Problem description: Include in the output exactly the lines from the opening of the data through the line containing "link('spectacles', from_bm(bm), M['iron'], man)", and nothing more.

::: Data lines :::

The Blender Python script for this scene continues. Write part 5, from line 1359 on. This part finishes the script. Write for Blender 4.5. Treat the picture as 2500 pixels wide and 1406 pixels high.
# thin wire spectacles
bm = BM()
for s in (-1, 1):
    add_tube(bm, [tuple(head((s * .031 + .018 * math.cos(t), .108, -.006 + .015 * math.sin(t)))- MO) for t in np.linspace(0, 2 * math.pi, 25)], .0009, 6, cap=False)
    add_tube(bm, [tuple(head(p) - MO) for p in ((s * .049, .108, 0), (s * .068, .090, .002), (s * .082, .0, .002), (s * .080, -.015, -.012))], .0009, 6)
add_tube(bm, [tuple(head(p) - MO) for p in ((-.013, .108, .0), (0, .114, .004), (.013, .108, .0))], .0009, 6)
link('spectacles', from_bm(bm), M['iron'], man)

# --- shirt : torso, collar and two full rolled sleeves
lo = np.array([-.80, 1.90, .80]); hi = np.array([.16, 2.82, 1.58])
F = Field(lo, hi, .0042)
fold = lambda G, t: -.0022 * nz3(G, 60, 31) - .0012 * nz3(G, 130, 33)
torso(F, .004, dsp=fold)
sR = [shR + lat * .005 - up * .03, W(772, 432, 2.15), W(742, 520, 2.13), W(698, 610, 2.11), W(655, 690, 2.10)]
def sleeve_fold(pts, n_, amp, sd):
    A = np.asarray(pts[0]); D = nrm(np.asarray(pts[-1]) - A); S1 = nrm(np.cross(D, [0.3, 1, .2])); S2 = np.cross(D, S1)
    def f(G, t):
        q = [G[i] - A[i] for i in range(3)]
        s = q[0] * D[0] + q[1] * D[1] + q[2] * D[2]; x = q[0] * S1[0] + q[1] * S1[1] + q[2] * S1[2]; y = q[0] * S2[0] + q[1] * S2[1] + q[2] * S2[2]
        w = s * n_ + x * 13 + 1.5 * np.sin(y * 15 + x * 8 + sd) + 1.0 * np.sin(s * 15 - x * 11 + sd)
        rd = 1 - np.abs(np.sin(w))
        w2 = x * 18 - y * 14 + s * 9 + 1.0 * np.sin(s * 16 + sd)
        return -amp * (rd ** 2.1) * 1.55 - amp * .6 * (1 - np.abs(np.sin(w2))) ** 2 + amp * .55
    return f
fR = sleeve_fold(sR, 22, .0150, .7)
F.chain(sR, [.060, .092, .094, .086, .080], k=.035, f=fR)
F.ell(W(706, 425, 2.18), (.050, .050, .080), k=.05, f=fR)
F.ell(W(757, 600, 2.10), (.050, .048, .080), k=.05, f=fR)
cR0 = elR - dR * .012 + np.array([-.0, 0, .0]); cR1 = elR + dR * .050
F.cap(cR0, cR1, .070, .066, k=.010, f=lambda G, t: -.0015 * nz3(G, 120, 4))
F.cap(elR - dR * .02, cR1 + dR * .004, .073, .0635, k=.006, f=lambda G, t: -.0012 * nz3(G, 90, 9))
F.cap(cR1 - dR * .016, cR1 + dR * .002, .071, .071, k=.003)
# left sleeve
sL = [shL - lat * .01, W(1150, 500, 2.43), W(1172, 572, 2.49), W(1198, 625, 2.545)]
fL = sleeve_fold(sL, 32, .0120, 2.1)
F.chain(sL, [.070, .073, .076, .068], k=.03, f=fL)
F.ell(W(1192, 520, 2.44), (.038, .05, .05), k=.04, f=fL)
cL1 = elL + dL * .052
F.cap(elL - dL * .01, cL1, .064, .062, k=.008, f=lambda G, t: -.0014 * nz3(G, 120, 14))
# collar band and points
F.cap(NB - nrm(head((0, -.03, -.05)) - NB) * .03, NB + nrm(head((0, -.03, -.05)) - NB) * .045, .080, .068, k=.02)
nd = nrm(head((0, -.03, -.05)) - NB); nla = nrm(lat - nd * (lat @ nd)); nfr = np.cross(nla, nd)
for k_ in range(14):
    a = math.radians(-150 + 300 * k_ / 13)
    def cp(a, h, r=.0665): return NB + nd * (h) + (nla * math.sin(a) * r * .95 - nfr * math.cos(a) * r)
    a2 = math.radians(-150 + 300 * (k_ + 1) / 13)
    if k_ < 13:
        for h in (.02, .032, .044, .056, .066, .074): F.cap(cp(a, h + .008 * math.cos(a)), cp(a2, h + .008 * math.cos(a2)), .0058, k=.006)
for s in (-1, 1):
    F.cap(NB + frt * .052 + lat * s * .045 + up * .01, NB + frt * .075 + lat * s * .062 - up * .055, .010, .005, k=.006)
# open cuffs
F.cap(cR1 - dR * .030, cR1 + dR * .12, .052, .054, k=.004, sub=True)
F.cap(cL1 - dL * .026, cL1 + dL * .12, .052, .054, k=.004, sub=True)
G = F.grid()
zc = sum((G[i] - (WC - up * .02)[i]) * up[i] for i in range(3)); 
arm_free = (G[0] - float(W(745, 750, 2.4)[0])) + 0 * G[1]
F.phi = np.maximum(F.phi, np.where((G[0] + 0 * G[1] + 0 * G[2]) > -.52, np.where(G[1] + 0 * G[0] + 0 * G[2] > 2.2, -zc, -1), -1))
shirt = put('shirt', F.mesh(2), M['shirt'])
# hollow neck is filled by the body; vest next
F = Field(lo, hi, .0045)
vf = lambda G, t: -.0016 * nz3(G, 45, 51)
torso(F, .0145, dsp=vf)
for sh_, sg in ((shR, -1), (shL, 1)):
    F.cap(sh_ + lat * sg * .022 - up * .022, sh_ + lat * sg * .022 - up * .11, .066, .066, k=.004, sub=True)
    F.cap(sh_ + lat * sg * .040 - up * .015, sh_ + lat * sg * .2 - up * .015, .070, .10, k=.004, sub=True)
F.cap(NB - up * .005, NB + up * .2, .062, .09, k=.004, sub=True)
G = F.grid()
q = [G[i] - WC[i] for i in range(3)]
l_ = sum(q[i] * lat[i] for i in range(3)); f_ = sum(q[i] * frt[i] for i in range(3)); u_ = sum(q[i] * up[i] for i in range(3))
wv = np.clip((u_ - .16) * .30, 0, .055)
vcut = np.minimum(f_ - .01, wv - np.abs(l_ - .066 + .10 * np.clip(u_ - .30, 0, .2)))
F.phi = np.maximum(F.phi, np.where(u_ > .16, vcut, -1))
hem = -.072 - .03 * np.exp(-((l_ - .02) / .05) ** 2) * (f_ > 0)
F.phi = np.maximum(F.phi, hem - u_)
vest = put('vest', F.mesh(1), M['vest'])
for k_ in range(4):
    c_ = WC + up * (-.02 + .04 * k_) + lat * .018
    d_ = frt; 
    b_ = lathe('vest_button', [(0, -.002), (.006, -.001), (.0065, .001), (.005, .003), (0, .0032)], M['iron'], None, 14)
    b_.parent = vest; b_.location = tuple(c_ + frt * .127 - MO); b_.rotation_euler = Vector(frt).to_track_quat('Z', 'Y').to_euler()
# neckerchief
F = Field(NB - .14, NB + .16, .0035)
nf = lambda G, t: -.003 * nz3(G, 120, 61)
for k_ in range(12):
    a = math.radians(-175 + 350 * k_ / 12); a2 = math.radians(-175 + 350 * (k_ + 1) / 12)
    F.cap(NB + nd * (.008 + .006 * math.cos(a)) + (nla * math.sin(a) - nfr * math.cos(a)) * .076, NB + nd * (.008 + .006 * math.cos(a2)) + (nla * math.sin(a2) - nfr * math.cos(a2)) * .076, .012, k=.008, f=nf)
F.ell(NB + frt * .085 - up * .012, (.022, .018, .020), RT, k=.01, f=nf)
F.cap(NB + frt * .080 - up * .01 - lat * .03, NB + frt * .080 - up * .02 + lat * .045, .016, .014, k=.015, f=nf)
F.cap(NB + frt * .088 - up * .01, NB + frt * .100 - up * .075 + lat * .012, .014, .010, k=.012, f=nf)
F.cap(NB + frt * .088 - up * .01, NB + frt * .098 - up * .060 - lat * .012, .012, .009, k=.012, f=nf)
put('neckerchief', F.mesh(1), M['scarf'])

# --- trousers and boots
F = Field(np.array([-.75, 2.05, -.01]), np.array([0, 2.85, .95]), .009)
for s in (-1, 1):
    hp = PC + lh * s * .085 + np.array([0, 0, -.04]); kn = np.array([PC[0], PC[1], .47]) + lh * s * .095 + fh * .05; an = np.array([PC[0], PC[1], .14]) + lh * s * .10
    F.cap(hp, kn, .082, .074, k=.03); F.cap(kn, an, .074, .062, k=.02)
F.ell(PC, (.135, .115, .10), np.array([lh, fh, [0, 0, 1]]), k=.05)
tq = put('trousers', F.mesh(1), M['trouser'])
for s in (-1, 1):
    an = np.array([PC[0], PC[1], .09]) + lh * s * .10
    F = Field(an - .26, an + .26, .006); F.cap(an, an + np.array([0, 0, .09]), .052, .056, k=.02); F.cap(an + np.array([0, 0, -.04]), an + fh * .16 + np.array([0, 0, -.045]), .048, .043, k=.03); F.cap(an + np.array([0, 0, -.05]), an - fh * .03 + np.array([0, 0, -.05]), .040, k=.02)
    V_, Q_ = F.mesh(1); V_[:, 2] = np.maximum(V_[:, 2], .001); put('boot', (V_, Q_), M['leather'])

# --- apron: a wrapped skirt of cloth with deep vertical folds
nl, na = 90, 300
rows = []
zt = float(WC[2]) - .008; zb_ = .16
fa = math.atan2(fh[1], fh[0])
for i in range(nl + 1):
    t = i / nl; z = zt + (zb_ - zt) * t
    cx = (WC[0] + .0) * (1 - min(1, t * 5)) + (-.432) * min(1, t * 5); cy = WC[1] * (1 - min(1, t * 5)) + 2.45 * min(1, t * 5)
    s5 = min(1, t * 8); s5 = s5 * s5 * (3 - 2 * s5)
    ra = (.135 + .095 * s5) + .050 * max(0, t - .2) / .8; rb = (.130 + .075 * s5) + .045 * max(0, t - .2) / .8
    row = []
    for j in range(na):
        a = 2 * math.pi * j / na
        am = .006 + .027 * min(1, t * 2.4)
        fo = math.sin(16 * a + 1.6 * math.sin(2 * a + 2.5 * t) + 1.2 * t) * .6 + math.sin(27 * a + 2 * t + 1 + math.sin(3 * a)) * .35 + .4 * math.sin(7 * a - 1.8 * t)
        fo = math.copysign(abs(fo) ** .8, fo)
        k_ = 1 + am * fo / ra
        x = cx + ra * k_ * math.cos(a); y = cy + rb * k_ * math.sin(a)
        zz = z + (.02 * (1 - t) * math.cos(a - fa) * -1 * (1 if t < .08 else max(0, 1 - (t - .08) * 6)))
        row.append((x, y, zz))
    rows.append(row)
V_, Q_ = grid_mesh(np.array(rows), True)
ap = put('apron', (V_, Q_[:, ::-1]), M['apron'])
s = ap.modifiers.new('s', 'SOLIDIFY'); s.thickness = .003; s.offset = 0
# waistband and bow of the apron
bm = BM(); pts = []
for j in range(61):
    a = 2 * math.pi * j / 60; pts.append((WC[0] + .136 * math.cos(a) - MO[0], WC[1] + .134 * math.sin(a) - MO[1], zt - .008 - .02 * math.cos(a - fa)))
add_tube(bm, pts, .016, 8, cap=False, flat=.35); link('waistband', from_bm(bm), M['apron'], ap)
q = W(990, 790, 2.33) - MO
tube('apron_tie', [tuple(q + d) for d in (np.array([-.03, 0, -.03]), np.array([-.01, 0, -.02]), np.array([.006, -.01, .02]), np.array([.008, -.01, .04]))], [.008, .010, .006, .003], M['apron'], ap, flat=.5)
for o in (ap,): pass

:::

Output below:
The Blender Python script for this scene continues. Write part 5, from line 1359 on. This part finishes the script. Write for Blender 4.5. Treat the picture as 2500 pixels wide and 1406 pixels high.
# thin wire spectacles
bm = BM()
for s in (-1, 1):
    add_tube(bm, [tuple(head((s * .031 + .018 * math.cos(t), .108, -.006 + .015 * math.sin(t)))- MO) for t in np.linspace(0, 2 * math.pi, 25)], .0009, 6, cap=False)
    add_tube(bm, [tuple(head(p) - MO) for p in ((s * .049, .108, 0), (s * .068, .090, .002), (s * .082, .0, .002), (s * .080, -.015, -.012))], .0009, 6)
add_tube(bm, [tuple(head(p) - MO) for p in ((-.013, .108, .0), (0, .114, .004), (.013, .108, .0))], .0009, 6)
link('spectacles', from_bm(bm), M['iron'], man)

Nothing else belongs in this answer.